Der hängige Hafendeal ist aber auch Ausdruck von Apontes stetigem Aufstieg, der einer klassischen Tellerwäscherkarriere entspricht. Vom simplen Matrosen aus einer Kleinstadt am Golf von Neapel hat er es zum mächtigen Reederei-Chef in Genf geschafft – zusammen mit seiner Frau, der einstigen Schweizer Bankierstochter Raffaela Aponte-Diamant (80). Beiden gehört MSC zu 50 Prozent. Das US-Magazin «Forbes» führt sie als reichste Frau der Welt, die ihr Reichtum selbst erarbeitet, also nicht geerbt hat. Das gemeinsame Vermögen des Ehepaars Aponte schätzt die «Bilanz» auf 20,5 Milliarden Franken.

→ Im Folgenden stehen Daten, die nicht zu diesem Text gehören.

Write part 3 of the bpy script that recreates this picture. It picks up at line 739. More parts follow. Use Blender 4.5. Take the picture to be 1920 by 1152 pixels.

Mittlerweile hat auch der Nachwuchs immer mehr zu sagen: Sohn Diego (53) leitet als Präsident der Gruppe die Geschicke des Unternehmens. Tochter Alexa (50) kümmert sich um die Finanzen, Schwiegersohn Pierfrancesco (64) führt die Kreuzfahrtgeschäfte. Die MSC ist damit ein klassisches Familienunternehmen. Eines, das aus dem Nichts nach draussen dringt. Und das lieber abseits der Öffentlichkeit agiert – was ihm zurzeit nicht ganz gelingt.